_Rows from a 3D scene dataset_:
(begin)

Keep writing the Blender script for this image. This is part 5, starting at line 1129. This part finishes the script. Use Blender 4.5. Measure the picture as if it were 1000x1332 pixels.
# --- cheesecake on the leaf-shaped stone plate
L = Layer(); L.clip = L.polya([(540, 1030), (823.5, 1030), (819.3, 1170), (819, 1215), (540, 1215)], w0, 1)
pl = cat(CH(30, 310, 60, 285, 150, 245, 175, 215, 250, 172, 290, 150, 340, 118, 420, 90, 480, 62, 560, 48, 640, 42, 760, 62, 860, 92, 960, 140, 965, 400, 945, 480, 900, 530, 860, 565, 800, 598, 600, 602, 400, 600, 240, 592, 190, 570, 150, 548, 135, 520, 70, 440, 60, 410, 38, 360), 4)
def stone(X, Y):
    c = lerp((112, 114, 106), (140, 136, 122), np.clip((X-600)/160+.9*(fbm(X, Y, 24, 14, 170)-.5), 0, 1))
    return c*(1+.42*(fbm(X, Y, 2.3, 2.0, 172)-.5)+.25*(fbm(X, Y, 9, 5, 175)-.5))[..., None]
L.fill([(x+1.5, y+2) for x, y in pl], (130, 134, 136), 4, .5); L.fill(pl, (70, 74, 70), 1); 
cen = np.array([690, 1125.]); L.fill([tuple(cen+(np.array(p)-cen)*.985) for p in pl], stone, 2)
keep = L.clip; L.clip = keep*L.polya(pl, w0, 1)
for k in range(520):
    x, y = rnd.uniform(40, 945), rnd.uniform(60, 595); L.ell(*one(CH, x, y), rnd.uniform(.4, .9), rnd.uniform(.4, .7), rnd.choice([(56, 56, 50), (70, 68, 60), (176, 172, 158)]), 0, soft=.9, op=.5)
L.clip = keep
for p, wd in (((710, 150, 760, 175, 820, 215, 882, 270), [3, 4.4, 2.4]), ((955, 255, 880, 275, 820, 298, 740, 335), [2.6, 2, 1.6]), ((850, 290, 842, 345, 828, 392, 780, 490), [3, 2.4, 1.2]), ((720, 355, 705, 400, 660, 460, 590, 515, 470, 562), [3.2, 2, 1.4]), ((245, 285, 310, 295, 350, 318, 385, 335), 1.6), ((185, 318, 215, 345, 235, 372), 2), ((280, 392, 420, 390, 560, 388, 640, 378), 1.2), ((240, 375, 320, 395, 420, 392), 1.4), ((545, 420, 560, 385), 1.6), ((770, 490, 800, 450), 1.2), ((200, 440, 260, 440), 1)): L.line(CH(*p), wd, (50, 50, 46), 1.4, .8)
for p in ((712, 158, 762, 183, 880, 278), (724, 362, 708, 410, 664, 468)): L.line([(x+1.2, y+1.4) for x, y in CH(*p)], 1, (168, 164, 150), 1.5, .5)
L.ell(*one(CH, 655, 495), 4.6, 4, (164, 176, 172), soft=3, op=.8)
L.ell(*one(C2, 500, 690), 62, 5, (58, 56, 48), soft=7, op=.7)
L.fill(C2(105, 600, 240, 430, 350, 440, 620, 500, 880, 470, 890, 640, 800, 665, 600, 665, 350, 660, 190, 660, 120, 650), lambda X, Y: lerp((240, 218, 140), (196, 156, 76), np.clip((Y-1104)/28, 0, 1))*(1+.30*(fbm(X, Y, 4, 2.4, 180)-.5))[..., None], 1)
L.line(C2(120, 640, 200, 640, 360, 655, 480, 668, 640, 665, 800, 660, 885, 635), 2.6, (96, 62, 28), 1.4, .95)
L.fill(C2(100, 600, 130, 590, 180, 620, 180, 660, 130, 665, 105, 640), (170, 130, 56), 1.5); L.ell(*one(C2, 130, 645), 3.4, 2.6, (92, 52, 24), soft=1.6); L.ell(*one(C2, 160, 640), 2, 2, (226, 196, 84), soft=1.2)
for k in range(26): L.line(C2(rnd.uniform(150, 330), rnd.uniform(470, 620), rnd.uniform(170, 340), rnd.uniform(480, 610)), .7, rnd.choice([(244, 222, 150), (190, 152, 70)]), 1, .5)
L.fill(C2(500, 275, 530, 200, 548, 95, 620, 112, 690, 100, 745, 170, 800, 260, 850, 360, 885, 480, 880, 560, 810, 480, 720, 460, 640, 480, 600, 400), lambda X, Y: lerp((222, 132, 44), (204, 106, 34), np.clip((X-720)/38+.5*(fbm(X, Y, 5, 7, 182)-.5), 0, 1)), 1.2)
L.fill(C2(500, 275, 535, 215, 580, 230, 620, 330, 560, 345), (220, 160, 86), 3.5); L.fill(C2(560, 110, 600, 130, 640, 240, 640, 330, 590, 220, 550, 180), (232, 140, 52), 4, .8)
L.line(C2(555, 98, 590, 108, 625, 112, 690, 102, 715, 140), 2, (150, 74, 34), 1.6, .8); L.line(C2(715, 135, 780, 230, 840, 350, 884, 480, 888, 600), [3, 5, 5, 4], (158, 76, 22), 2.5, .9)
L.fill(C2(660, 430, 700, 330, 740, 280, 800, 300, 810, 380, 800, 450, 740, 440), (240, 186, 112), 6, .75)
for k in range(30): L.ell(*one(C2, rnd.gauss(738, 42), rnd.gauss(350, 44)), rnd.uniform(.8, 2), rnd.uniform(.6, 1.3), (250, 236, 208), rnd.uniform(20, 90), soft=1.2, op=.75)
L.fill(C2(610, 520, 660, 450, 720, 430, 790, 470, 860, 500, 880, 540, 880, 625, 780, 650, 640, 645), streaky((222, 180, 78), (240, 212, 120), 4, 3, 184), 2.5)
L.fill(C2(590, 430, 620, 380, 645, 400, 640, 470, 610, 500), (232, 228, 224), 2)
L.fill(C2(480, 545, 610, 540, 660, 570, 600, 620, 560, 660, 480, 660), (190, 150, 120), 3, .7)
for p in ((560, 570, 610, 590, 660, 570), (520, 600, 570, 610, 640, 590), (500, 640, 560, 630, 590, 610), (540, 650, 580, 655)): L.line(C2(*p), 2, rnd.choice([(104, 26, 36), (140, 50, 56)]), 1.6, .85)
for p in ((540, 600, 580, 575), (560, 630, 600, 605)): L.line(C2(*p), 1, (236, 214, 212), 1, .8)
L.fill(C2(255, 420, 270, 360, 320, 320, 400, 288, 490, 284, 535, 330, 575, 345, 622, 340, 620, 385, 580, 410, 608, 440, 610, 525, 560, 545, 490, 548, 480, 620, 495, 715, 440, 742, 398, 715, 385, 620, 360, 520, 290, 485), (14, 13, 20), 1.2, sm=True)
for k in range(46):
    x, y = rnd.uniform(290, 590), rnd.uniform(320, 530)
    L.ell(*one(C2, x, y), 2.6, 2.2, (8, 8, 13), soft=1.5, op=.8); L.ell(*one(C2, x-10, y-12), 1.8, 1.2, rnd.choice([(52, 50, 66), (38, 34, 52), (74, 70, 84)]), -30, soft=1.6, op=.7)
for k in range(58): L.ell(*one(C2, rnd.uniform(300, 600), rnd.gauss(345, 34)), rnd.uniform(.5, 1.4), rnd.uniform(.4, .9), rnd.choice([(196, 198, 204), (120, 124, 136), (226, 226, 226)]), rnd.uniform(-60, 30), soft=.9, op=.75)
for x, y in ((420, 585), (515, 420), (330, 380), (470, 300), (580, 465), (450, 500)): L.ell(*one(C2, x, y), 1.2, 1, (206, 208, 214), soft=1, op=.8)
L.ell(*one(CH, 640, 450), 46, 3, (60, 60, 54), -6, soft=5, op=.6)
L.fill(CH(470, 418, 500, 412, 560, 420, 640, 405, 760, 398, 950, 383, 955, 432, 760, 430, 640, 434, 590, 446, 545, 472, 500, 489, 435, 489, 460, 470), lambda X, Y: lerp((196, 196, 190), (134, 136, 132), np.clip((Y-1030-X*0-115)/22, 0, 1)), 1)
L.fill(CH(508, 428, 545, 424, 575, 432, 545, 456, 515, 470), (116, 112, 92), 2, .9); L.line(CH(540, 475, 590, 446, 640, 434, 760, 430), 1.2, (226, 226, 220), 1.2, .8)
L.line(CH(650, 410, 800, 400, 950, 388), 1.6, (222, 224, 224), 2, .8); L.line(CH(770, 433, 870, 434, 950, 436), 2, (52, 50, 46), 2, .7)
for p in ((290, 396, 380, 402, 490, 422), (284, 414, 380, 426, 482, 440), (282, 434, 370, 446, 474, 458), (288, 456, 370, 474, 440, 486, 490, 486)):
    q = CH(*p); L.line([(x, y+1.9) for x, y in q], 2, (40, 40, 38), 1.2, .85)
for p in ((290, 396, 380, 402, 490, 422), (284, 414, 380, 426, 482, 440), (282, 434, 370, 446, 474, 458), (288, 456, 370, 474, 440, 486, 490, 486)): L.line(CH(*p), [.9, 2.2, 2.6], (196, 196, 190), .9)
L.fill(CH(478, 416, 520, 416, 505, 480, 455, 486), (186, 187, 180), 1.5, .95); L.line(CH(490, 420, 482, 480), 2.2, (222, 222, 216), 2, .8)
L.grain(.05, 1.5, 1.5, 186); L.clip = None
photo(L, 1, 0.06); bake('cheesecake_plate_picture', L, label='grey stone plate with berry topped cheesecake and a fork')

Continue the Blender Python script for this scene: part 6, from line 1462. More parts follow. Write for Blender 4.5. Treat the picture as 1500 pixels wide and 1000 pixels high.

(end)

_Exercise task_:
Report all lines of the data that include the word "part".

_The solution_:
Keep writing the Blender script for this image. This is part 5, starting at line 1129. This part finishes the script. Use Blender 4.5. Measure the picture as if it were 1000x1332 pixels.
Continue the Blender Python script for this scene: part 6, from line 1462. More parts follow. Write for Blender 4.5. Treat the picture as 1500 pixels wide and 1000 pixels high.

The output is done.